**DIRECTION:** From the records below, pull each line that has "this".

[Entries taken from a collection]
........
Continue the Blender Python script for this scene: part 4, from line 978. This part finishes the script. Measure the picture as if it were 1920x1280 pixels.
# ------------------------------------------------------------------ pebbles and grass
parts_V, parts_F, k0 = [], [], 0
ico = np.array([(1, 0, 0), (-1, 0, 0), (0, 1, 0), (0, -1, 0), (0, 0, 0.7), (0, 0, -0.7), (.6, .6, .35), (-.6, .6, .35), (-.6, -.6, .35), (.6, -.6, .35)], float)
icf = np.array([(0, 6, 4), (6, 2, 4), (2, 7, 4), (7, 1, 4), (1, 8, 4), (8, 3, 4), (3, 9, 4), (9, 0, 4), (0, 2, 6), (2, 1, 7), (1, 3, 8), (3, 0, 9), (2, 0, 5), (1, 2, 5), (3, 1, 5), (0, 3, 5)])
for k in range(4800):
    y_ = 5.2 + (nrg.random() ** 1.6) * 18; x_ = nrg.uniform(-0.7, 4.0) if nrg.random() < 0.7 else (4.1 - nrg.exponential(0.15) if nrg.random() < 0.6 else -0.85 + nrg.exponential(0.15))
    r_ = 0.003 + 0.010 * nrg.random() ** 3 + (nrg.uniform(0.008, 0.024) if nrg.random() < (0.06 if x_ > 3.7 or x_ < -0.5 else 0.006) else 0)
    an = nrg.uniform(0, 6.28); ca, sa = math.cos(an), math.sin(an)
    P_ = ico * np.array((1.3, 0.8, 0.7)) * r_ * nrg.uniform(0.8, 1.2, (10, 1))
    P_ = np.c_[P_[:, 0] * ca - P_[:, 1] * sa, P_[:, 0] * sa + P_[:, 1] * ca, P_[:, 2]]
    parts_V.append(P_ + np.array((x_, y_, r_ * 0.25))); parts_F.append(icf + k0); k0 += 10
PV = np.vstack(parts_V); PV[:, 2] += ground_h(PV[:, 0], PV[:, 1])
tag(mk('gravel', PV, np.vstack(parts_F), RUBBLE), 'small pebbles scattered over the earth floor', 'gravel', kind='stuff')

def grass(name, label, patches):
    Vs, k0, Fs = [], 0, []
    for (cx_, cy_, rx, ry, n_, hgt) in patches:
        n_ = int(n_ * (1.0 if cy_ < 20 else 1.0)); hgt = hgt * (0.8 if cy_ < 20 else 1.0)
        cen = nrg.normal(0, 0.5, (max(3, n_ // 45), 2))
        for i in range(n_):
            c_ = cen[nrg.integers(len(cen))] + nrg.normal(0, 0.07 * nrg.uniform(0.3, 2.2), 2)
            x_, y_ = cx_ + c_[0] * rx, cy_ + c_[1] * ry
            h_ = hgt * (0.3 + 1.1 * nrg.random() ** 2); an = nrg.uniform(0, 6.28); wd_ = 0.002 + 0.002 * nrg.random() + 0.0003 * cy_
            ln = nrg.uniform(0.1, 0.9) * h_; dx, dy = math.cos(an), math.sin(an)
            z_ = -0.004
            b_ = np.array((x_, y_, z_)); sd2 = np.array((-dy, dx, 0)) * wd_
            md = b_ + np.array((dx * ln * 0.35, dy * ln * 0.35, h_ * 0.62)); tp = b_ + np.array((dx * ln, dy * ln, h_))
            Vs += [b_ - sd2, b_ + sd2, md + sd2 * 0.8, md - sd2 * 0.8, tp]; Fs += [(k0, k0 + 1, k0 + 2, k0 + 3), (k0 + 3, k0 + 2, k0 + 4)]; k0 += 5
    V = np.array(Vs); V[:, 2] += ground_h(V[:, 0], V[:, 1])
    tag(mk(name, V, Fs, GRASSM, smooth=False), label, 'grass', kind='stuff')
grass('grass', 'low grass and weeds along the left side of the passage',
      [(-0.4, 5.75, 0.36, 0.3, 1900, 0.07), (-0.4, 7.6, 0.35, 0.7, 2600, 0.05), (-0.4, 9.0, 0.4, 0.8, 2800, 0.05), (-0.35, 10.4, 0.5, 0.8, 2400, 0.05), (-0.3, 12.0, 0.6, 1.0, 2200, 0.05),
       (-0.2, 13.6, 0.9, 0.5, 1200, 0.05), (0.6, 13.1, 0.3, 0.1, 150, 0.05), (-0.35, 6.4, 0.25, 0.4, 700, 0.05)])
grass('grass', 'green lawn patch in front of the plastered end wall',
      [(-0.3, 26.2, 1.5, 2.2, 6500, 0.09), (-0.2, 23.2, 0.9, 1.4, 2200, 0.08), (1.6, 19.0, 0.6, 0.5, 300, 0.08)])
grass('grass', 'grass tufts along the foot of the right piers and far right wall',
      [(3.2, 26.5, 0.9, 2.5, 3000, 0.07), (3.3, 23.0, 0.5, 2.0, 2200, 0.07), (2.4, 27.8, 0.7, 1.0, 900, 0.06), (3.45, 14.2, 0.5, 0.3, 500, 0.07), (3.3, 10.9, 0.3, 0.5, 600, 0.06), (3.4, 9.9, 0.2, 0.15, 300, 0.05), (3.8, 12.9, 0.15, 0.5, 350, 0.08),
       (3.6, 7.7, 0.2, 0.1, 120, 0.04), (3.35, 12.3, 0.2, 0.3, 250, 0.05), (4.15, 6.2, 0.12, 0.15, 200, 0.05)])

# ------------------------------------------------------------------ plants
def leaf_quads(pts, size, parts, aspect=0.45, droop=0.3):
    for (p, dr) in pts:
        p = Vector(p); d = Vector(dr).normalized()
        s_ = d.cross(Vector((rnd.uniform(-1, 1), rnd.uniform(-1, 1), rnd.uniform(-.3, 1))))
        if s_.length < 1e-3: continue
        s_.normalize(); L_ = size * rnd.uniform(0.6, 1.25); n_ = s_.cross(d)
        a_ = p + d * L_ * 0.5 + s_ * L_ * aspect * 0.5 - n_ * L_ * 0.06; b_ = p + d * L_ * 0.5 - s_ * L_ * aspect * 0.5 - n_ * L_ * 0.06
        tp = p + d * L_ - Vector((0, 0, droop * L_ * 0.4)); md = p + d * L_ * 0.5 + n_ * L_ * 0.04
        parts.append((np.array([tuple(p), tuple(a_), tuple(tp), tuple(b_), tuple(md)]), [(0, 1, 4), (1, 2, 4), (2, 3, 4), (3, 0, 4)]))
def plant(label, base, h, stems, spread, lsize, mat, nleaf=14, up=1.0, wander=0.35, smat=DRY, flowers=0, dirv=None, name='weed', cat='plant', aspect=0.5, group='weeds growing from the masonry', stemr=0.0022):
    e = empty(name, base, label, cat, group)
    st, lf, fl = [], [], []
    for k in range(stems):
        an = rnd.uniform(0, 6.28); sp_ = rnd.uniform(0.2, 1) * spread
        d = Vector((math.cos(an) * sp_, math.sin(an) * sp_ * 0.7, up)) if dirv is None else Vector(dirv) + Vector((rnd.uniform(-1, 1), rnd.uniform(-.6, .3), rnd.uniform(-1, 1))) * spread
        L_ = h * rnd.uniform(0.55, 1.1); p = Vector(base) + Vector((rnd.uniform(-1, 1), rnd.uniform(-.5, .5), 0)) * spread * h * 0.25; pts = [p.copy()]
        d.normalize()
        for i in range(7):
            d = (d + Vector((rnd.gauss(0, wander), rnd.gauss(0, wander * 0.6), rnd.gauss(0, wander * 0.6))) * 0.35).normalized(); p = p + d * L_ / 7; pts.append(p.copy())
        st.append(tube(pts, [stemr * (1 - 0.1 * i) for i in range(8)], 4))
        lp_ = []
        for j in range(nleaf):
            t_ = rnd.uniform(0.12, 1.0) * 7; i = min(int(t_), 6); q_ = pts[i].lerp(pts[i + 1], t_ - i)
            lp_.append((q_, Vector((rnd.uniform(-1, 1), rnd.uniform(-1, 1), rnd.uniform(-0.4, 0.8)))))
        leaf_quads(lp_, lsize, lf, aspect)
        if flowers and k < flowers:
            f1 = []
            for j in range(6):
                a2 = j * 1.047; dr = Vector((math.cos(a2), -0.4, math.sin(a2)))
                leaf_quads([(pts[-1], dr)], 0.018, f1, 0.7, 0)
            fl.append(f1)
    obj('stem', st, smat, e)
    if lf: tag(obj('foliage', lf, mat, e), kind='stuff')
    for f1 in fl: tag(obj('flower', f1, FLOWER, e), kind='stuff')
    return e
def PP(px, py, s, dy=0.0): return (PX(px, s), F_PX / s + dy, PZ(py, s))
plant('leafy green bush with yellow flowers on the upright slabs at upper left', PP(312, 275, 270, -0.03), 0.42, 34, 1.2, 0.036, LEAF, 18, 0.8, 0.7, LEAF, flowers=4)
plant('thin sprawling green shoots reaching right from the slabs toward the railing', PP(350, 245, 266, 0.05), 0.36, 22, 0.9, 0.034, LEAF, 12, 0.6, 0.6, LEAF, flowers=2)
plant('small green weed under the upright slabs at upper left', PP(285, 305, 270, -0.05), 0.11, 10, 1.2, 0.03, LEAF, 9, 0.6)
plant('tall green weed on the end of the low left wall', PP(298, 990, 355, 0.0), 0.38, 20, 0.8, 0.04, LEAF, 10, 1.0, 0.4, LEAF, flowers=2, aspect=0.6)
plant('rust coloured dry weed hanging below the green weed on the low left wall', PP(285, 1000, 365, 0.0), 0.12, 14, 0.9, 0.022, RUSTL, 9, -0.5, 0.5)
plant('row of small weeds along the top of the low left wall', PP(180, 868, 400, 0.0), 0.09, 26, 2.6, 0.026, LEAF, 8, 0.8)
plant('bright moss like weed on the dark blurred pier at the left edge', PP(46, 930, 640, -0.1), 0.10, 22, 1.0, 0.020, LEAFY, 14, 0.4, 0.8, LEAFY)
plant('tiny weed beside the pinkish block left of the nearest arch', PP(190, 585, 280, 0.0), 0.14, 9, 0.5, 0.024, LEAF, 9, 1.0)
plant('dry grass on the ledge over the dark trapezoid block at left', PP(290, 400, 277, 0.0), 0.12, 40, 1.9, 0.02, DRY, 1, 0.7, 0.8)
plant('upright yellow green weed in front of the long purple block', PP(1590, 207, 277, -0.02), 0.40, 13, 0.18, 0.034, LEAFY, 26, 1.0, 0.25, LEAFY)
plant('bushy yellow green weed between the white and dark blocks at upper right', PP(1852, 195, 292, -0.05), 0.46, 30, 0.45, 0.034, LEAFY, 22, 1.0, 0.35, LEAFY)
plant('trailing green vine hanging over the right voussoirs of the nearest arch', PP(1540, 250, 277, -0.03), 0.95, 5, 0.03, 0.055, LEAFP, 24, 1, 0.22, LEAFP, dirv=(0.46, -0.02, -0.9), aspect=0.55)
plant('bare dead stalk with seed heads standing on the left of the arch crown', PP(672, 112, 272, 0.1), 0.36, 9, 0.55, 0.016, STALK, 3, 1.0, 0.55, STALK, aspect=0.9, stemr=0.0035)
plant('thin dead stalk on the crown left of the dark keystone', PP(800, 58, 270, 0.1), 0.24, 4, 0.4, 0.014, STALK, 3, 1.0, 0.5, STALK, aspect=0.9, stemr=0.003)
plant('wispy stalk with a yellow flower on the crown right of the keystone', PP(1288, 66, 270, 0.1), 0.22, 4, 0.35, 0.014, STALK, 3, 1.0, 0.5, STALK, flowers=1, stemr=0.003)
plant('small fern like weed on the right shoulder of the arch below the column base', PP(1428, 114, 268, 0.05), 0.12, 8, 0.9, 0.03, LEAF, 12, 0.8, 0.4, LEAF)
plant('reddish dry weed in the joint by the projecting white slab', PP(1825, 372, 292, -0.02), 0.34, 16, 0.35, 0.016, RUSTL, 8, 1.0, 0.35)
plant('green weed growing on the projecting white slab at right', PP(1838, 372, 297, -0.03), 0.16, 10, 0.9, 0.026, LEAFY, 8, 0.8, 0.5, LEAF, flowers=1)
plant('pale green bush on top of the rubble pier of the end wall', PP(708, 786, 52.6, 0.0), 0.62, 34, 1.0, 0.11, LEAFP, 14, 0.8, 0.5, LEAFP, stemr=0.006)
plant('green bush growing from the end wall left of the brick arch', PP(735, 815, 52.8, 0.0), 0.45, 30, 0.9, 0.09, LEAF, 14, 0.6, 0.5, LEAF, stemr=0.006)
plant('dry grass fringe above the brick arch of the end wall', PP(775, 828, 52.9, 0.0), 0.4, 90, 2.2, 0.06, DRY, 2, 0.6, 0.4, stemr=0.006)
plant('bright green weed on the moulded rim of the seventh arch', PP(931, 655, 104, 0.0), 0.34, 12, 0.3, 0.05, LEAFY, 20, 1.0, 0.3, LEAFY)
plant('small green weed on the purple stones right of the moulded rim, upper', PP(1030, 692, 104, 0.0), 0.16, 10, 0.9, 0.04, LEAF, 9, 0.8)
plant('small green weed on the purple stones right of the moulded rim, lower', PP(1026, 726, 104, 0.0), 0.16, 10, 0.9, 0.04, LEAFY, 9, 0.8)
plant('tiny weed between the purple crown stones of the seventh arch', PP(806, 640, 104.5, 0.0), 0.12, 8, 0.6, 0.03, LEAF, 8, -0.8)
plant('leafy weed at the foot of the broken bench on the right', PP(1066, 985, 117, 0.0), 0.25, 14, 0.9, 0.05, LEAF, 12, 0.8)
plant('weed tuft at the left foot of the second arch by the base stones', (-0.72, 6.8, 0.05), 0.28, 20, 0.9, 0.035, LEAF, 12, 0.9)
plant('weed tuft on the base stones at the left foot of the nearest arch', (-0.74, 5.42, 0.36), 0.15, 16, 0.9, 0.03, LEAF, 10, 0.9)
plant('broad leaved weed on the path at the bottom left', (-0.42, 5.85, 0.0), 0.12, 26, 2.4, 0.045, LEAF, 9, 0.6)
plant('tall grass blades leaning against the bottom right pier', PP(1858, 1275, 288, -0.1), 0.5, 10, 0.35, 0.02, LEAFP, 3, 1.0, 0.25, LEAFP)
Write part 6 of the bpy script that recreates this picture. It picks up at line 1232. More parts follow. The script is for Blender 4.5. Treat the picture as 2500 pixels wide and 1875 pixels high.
........
**EXERCISE ANSWER:**
Continue the Blender Python script for this scene: part 4, from line 978. This part finishes the script. Measure the picture as if it were 1920x1280 pixels.
Write part 6 of the bpy script that recreates this picture. It picks up at line 1232. More parts follow. The script is for Blender 4.5. Treat the picture as 2500 pixels wide and 1875 pixels high.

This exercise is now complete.